Una franchezza invidiatagli da Hollande e dalla Merkel. Una franchezza riconosciutagli anche dal nostro premier Letta quando ricorda che quella della talpa Snowden «non è un'attività utile e positiva… crea molti problemi e non ha gli effetti positivi di trasparenza che lui si prefigge». E sulla linea della compassata prudenza s'allinea anche il presidente della Camera Aldo Grasso quando ricorda che per ora «la legge italiana sulle intercettazioni non risulta violata». Ma il problema di Letta, Hollande e della Merkel è in fondo lo stesso. È quello d'essere premier di paesi sudditi. Paesi che da sempre delegano la propria sicurezza agli Usa. Un ottimo affare dal punto di vista economico perché consente di risparmiare le decine di miliardi (80 nel 2010 ad esempio ) investiti in questo settore da Washington. Ma affidarsi al buon cuore altrui significa anche accettare le sbirciatine di un grande alleato che dopo aver pagato il conto della sicurezza globale non rinuncia a verificare l'affidabilità dei propri alleati.

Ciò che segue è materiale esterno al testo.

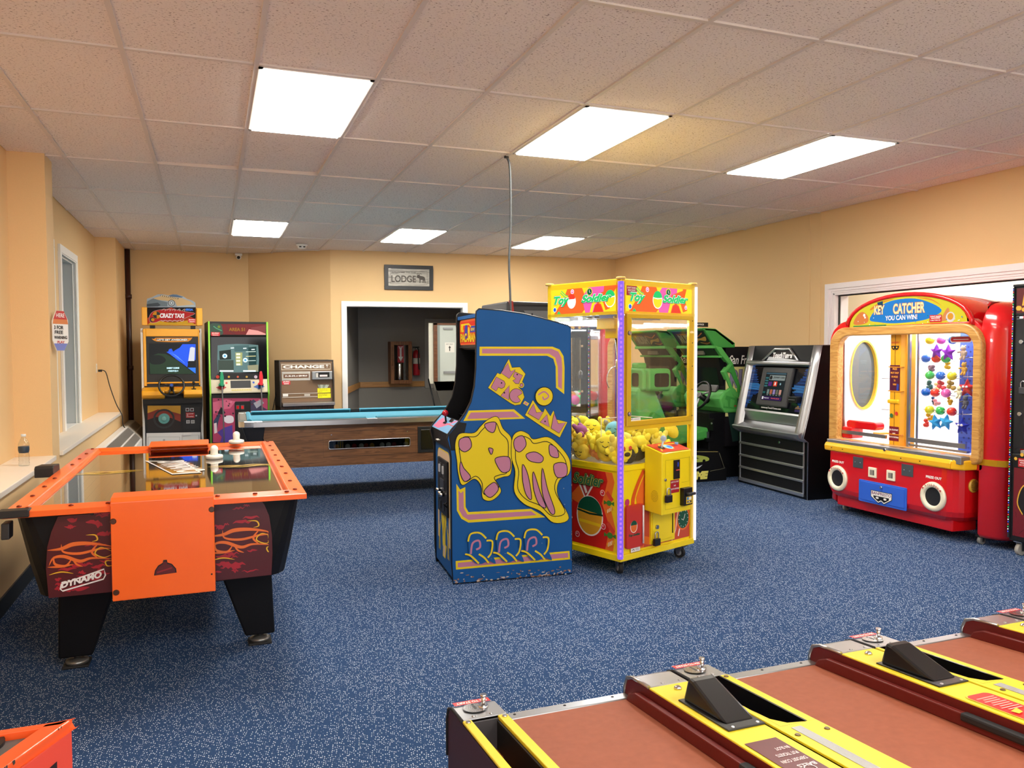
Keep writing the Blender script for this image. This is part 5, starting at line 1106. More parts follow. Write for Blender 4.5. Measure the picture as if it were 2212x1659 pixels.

Il problema visto dalla prospettiva degli Stati Uniti è invece quello della sempre maggior autonomia assunta durante il doppio mandato di Obama dalle agenzie d'intelligence.

Le sbirciatine che durante i precedenti mandati restavano nell'ambito dei limiti politici fissati dalla Casa Bianca sono andate completamente fuori controllo. Ennesimo preoccupante sintomo dell'assai disordinata autorità esercitata da Barack Obama durante questi ultimi cinque anni.